Les bouleversements du monde ont souligné l’acuité de cinq thématiques sur lesquelles la communauté internationale doit concentrer ses efforts et construire des coalitions. Tout d’abord, la gestion des biens communs, à commencer par l’eau. Dans le même sens, la question climatique s’impose comme la plus cruciale du siècle. Ensuite, la lutte contre les inégalités doit prendre un nouvel élan pour corriger une dynamique de divergence qui s’accentue avec la crise énergétique. Quant à la pandémie, elle justifie que la santé devienne un objectif prioritaire du multilatéralisme. Enfin, la défense et la promotion du patrimoine de l’Humanité est plus que jamais nécessaire, pour le protéger des conflits et des prédations de toutes sortes.
À ces conditions, le multilatéralisme peut retrouver du sens.
Vous réaffirmez votre conviction européenne, et plaidez même pour un « saut fédéral », mais vous revendiquez aussi « l’héritage gaullo-mitterrandien », qui appelle plutôt à en rester à une Union européenne principalement inter-gouvernementale. Comment concilier ces deux points de vue sans mener des évolutions importantes dans la politique française ? Comment vous situez-vous par rapport aux propositions qui avaient été faites par le président français, en 2017 et, récemment, par le chancelier allemand ? Sera-t-il possible que la France et l’Allemagne, malgré les crises actuelles, ou à cause d’elles, se retrouvent pour parler à l’unisson ?

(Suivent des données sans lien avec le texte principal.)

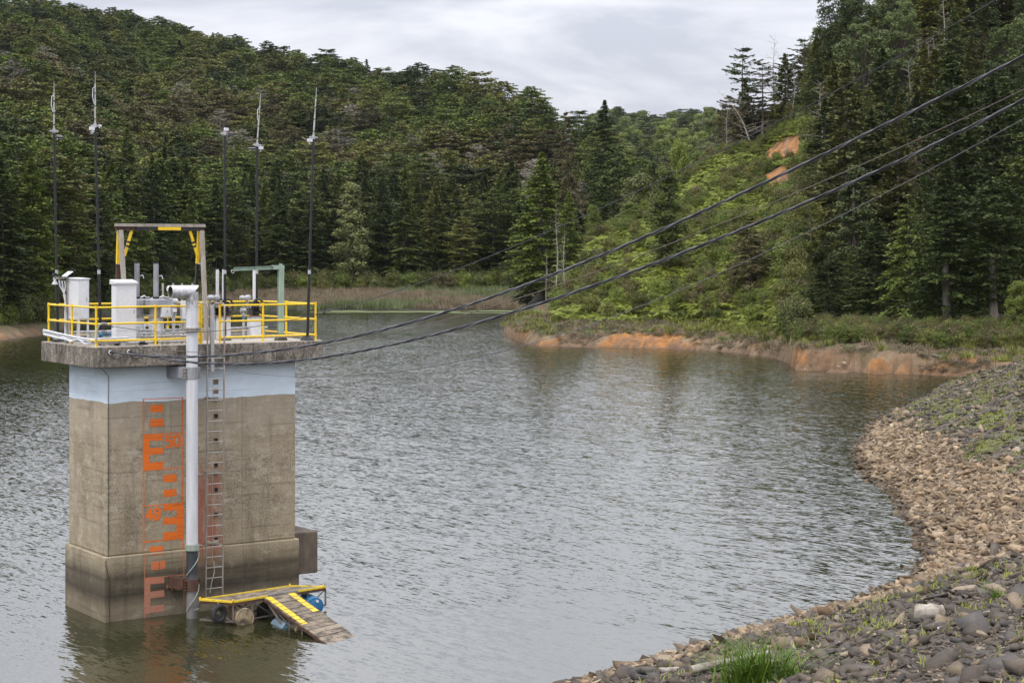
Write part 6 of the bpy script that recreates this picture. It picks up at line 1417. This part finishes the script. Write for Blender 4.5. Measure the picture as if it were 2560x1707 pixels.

Un « saut fédéral » ne signifie pas l’abandon de la logique inter-gouvernementale. En fait, il s’agit d’instituer le principe d’une Europe à « géométrie variable » où, selon les sujets dont il est question, et selon la volonté de chacun des États-membres, une plus ou moins forte intégration communautaire peut être envisagée. Il s’agit de laisser les États qui le souhaitent aller plus loin dans l’harmonisation de leur politique économique et écologique comme dans la coordination de leur outil de défense.
Cette vision n’est donc nullement incompatible avec l’héritage gaullo-mitterrandien, à la condition que nous comprenions bien ce que cette notion recouvre. Le général de Gaulle et François Mitterrand n’ont jamais remis en cause l’ouverture de la France sur le monde, et a fortiori le choix européen. Ils se sont seulement assurés, et avec raison, que notre pays demeure souverain sur l’essentiel de ce qui constitue la Nation et sa place dans le monde. Les propositions du président Macron en 2017, reprises par le chancelier allemand, s’inscrivent dans cette continuité. C’est l’idée de donner à l’Europe les moyens de sa défense, en lien avec les États-Unis mais sans confondre ses intérêts à ceux de son allié. Car, lorsque l’Europe gagne en puissance, les États-membres ne sont en aucune façon dépossédés. Ils progressent en influence, car ils ont alors les moyens d’une politique extérieure commune. Les Allemands l’ont bien compris avec le plan d’Olaf Scholz pour relever de 100 milliards d’euros l’effort de défense. Cette dynamique franco-allemande n’a aucune raison de s’interrompre, surtout dans le contexte international dégradé que l’on connaît. Elle demeure le moteur de l’Union européenne.